The Hg behaviors in mangrove ecosystems revealed by Hg stable isotopes: a case study of Maowei mangrove.

Abstract

As one of the most productive marine ecosystems in the tropics and subtropics, mangroves are an important part of the global mercury (Hg) cycling. The environmental processes and effects of Hg in mangroves are complex and affect human Hg exposure, and it is crucial to understand Hg behaviors in the mangrove ecosystem. However, clarifying Hg behaviors in the mangrove ecosystem remains difficult because of an insufficient understanding of the dominant pathways. In this study, measurements of mercury (Hg) concentration and isotope ratios in sediment and plant tissues from a mangrove wetland were used to investigate Hg isotope fractionation in mangrove plants and sediments. Spatial patterns in Hg concentration and isotope signatures indicate that Hg re-emission in the sediment was suppressed by mangrove plants. The ratio of Δ199Hg/Δ201Hg was 0.93 for all sediments, indicating that Hg mass-independent fractionation in the mangrove ecosystem was primarily affected by photoreduction, while the ratios of Δ199Hg/Δ201Hg and Δ199Hg/δ202Hg for plant tissues suggested that natural organic matter reduction of Hg(II) was occurred in the plants.

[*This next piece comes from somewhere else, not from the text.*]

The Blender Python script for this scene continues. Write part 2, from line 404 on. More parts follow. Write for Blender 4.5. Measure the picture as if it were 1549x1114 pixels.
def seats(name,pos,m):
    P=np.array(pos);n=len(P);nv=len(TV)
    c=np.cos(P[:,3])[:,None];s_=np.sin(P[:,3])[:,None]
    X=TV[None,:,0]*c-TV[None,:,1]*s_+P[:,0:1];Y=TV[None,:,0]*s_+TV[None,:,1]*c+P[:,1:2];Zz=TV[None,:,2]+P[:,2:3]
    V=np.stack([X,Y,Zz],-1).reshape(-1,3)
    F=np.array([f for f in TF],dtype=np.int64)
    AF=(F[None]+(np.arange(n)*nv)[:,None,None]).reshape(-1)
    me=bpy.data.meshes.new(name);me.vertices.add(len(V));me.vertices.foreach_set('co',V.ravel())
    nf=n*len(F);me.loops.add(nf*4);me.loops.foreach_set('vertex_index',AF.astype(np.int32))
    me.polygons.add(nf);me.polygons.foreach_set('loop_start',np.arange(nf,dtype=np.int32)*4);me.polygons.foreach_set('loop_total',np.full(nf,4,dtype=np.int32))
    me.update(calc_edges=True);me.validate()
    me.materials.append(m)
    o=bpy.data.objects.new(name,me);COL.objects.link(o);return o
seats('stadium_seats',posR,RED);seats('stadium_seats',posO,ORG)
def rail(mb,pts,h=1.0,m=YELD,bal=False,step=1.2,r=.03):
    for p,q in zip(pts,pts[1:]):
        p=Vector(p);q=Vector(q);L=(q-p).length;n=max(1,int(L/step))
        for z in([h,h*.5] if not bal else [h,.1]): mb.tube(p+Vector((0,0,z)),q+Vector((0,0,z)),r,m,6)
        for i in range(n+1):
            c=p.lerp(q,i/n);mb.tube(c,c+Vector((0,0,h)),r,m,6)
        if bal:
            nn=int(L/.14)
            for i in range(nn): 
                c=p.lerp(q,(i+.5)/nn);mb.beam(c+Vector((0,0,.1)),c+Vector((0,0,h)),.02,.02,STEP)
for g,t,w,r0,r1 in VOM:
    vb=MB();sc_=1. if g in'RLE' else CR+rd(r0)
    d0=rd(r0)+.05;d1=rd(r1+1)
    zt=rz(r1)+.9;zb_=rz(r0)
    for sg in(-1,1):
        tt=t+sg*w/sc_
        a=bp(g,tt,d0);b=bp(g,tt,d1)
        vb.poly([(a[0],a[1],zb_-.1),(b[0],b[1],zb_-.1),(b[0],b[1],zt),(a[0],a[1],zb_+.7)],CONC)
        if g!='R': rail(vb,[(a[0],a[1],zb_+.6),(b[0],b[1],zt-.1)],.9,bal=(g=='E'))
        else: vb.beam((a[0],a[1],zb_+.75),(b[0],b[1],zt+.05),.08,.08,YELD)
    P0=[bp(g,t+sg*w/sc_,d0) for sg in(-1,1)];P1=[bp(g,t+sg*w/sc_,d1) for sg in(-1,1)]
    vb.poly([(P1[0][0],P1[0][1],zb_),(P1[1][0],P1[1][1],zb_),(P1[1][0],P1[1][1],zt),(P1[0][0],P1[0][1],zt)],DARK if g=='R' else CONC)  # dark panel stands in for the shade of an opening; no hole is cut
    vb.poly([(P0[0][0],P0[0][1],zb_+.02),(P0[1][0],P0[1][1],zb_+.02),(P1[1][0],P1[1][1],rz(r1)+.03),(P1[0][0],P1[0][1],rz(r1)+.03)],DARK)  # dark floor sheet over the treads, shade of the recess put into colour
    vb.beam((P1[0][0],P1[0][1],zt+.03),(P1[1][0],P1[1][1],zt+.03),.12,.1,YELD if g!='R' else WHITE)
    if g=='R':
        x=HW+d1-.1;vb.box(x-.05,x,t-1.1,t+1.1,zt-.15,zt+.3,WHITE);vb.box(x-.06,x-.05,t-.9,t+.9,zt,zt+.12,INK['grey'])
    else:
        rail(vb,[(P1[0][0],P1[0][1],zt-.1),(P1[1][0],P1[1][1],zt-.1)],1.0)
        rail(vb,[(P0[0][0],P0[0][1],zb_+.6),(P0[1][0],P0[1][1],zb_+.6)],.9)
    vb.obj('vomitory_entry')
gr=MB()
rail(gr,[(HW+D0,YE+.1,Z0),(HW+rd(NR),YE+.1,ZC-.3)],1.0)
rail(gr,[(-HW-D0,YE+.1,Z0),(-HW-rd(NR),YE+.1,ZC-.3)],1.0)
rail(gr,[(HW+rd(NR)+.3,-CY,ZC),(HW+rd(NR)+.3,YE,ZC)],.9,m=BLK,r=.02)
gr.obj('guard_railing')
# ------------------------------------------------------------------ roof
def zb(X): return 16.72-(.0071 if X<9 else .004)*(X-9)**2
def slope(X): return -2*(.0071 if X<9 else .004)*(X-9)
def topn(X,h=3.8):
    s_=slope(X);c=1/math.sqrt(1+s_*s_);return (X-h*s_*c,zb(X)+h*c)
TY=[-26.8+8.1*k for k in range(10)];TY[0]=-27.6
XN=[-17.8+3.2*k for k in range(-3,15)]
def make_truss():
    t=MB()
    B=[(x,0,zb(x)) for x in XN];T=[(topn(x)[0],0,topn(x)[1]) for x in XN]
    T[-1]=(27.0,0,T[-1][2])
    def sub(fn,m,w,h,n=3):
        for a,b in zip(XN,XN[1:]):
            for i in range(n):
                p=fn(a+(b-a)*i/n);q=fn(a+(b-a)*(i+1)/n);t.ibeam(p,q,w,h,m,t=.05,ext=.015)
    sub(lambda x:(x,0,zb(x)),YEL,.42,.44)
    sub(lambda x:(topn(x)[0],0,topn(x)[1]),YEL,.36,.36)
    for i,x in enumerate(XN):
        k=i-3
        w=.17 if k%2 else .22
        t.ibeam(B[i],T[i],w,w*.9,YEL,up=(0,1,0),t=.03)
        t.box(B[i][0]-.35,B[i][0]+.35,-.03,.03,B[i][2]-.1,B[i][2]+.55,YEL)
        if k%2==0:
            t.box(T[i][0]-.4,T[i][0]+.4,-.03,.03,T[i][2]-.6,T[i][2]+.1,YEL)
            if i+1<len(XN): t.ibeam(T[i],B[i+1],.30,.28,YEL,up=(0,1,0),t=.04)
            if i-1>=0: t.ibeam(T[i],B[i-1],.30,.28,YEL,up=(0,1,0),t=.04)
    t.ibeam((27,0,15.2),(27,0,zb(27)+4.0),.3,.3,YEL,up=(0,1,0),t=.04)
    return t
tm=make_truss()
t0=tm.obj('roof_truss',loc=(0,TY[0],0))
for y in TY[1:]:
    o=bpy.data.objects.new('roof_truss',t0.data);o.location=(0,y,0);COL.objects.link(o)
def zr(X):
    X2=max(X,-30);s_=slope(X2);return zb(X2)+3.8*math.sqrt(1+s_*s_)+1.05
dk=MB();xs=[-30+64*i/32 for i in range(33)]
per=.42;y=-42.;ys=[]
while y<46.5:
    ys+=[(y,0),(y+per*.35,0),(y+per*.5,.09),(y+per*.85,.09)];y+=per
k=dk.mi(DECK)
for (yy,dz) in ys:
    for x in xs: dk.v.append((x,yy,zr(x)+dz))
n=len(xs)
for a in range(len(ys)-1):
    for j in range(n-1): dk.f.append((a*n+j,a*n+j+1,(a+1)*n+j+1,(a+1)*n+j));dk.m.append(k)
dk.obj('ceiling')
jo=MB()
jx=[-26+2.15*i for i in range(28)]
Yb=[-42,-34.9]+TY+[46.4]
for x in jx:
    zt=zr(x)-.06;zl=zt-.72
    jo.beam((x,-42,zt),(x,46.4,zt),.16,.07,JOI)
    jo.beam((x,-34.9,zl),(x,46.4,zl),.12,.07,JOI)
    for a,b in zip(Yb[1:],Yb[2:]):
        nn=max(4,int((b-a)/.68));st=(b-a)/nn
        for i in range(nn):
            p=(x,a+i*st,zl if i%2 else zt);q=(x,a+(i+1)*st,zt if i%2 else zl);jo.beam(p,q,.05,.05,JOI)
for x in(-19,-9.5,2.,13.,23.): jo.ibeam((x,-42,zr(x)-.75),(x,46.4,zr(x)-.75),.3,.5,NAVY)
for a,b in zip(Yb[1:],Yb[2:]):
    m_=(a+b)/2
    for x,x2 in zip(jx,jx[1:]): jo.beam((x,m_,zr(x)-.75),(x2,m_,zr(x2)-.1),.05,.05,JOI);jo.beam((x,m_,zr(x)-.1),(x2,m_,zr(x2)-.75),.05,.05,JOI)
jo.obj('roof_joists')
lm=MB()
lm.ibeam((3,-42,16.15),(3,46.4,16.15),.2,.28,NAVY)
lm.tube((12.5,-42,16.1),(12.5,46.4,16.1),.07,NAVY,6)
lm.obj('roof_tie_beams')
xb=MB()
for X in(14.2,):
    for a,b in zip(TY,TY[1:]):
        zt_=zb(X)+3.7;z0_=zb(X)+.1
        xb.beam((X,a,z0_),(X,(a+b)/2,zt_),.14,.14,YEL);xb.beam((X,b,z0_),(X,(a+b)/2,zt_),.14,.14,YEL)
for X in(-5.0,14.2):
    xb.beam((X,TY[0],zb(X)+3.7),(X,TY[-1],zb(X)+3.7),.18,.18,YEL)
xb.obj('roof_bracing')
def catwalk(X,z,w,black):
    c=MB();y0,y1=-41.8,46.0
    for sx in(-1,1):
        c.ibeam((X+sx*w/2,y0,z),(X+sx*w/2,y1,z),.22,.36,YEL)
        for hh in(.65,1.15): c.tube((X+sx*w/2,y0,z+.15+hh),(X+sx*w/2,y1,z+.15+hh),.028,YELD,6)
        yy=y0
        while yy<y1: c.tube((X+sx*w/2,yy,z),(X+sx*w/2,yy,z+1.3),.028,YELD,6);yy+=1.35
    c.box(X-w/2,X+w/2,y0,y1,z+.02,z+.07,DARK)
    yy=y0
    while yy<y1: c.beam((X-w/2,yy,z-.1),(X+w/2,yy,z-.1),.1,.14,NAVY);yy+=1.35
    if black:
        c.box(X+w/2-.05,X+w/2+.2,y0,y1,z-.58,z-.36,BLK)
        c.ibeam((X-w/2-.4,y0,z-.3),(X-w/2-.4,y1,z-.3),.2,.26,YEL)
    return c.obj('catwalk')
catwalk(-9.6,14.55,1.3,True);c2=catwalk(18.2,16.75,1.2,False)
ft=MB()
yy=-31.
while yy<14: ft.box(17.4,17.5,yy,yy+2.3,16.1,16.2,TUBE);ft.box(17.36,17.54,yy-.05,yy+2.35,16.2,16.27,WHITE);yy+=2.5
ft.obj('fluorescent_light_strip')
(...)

The distinct positive Δ199Hg values found in mangrove plants were supposed to be the results of the unique physiological characteristics of mangroves. The exterior Hg sources from atmosphere and seawater emphasize the role of mangrove ecosystems in the global Hg biogeochemistry. Our study highlights the distinct Hg isotope signatures in the mangrove from that in forests and indicates unique Hg behaviors in the mangrove ecosystem.